Exercise goal
The listing below begins with the first line you should copy; stop after the line containing "def rgb(r, g, b): return", and drop every picture.

Records for this exercise
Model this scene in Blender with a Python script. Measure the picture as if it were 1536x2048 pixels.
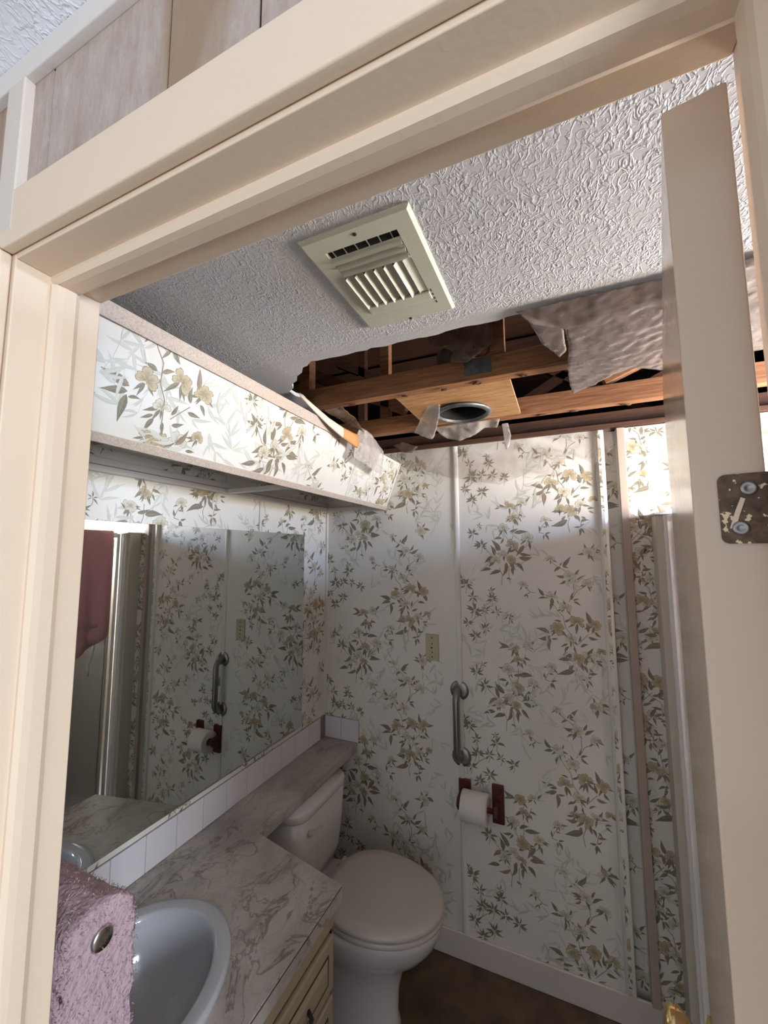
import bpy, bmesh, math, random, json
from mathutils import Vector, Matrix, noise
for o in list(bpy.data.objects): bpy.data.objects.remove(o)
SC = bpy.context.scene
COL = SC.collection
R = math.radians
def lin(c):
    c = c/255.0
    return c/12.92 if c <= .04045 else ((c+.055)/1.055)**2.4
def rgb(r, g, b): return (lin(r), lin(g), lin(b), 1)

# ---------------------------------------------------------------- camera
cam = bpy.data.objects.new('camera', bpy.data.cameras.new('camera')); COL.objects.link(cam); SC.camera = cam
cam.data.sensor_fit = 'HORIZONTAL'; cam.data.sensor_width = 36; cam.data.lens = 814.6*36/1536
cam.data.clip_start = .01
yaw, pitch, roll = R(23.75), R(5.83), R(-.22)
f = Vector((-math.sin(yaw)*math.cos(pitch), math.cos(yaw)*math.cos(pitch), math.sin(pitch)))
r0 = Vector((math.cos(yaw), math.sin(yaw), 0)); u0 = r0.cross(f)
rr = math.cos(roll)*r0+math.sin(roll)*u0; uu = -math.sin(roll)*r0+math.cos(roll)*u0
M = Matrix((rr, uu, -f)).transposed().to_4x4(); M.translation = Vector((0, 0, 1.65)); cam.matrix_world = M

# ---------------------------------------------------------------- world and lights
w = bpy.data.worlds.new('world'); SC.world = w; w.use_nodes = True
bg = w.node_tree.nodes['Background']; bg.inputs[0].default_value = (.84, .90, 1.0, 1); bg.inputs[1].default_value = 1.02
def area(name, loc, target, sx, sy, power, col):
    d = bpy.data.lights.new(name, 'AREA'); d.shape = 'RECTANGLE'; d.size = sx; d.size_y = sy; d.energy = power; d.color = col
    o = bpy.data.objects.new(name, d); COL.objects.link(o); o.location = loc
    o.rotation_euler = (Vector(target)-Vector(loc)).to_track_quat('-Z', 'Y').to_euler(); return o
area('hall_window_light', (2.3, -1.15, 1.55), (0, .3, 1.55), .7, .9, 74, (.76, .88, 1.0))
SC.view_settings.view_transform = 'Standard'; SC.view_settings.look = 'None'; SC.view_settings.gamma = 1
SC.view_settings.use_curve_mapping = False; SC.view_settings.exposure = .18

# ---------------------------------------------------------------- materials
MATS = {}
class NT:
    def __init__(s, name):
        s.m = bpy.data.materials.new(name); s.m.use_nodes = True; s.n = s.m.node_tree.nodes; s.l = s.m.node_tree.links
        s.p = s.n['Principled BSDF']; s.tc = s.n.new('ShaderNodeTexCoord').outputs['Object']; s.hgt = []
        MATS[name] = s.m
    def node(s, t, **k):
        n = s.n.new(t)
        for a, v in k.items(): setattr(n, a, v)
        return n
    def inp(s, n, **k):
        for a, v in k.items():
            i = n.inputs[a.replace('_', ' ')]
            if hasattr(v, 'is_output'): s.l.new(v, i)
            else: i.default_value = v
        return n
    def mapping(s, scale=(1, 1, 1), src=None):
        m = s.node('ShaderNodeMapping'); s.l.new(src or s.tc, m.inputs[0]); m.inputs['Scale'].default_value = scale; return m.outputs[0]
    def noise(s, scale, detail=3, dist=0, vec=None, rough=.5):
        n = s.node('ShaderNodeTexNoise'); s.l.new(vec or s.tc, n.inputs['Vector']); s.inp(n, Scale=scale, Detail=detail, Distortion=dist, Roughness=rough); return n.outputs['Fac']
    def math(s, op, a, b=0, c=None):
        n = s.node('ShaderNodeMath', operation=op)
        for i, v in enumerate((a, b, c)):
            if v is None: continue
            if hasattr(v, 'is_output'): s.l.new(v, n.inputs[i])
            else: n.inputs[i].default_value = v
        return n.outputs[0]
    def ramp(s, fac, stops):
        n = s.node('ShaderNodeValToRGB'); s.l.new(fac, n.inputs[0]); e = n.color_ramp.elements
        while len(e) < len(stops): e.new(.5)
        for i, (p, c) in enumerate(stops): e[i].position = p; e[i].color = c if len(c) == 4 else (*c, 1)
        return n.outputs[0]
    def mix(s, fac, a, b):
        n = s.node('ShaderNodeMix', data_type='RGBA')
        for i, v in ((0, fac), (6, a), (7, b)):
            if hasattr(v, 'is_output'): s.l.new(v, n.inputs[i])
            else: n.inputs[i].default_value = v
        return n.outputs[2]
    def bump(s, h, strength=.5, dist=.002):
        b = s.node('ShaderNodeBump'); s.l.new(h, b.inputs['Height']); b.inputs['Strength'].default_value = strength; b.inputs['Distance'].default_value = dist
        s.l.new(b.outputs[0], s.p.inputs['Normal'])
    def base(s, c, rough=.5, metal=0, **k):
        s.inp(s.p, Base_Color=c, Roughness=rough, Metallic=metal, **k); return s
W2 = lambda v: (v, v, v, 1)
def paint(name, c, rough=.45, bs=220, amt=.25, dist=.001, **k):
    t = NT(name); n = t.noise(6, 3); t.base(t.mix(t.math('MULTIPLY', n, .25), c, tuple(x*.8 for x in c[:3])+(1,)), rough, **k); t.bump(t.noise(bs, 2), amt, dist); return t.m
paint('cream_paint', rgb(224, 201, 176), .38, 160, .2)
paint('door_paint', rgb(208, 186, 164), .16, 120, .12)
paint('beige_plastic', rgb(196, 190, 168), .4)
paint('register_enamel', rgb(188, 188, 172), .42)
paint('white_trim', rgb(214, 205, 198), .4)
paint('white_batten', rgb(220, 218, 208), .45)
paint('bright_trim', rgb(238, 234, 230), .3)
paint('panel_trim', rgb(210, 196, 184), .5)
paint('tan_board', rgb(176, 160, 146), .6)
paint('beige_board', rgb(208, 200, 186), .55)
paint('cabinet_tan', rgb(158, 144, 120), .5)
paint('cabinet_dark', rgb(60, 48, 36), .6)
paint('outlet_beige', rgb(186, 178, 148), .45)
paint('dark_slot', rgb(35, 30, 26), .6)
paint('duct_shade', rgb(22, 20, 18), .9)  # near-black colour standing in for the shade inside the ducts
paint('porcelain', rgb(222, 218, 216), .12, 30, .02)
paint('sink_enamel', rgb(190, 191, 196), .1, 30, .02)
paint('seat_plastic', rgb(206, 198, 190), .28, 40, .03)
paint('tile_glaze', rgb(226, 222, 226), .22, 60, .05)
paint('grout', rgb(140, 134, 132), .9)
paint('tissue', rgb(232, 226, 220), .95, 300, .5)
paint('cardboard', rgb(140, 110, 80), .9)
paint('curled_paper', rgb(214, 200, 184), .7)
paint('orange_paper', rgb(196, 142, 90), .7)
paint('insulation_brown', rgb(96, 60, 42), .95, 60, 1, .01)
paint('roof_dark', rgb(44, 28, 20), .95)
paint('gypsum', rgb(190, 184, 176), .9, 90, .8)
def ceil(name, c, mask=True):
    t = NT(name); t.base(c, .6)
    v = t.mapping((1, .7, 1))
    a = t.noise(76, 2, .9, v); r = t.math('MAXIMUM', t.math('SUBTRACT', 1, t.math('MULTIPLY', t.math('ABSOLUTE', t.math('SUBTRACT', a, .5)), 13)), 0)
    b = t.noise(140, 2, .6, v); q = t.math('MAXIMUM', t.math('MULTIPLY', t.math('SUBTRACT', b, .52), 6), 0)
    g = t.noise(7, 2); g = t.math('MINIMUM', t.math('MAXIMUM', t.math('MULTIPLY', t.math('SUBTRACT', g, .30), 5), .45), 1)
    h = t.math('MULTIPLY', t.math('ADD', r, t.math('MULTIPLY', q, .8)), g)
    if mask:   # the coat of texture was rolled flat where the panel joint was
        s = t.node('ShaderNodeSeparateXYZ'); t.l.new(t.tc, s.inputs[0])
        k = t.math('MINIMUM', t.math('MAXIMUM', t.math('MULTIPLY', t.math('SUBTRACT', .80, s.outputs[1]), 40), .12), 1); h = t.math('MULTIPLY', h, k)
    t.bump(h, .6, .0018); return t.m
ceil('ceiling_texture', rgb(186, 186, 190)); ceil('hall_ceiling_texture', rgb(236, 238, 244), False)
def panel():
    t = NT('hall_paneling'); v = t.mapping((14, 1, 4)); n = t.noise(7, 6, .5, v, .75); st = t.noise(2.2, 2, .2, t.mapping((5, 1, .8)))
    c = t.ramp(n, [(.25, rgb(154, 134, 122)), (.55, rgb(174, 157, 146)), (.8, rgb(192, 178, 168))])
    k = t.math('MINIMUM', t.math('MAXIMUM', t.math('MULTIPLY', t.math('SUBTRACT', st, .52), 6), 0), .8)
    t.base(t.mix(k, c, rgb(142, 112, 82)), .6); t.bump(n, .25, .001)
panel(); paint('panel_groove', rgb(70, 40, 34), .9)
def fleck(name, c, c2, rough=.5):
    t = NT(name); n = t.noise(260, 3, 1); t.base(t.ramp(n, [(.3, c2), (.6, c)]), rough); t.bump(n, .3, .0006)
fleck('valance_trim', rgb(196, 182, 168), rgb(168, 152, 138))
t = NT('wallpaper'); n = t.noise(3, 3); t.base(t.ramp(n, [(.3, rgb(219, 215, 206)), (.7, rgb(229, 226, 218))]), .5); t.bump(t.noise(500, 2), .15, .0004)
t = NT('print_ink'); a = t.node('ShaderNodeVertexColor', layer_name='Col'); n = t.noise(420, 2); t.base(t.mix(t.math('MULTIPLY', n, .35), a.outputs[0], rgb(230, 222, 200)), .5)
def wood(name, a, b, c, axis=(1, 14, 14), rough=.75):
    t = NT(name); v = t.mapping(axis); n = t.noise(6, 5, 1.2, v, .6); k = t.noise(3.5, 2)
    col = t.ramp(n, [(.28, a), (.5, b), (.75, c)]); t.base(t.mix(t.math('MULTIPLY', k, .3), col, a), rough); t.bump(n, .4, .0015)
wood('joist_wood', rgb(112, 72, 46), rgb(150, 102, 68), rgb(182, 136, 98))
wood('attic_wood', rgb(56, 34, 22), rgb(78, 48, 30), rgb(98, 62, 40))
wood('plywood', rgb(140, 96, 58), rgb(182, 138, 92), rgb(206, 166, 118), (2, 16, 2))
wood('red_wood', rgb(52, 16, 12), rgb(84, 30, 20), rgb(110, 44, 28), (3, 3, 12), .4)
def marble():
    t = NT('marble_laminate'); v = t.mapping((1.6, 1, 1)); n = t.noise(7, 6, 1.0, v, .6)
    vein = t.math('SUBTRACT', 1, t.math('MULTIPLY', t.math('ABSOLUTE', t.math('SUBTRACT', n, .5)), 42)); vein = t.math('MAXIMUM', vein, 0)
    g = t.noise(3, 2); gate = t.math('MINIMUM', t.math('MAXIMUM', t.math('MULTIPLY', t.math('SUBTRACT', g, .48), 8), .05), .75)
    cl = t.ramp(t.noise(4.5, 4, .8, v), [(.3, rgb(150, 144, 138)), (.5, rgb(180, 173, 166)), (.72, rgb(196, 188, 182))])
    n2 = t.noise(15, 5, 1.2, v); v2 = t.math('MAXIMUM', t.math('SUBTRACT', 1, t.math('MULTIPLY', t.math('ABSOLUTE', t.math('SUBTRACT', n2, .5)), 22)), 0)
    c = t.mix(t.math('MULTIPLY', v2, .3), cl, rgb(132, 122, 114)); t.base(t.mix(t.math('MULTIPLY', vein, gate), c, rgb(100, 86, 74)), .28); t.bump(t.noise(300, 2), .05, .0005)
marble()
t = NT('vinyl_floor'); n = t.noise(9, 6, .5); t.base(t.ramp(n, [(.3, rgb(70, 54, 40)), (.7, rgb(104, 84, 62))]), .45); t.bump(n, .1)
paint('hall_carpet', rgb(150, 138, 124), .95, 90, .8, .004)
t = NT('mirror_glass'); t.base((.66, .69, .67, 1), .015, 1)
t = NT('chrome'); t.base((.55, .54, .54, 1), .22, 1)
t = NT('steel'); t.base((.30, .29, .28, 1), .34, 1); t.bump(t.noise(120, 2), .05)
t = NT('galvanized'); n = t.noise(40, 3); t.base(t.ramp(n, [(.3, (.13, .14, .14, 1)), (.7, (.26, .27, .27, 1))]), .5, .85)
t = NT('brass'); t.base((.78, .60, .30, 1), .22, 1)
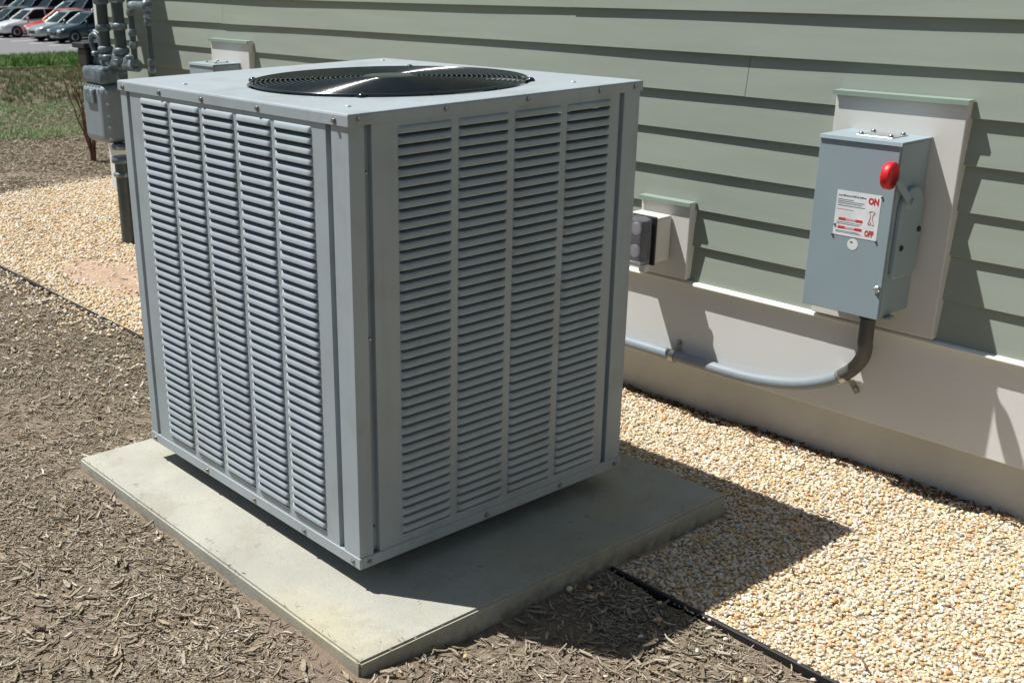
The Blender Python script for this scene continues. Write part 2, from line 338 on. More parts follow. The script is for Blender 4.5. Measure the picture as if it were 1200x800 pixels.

Expected answer
Model this scene in Blender with a Python script. Measure the picture as if it were 1536x2048 pixels.
import bpy, bmesh, math, random, json
from mathutils import Vector, Matrix, noise
for o in list(bpy.data.objects): bpy.data.objects.remove(o)
SC = bpy.context.scene
COL = SC.collection
R = math.radians
def lin(c):
    c = c/255.0
    return c/12.92 if c <= .04045 else ((c+.055)/1.055)**2.4
def rgb(r, g, b): return (lin(r), lin(g), lin(b), 1)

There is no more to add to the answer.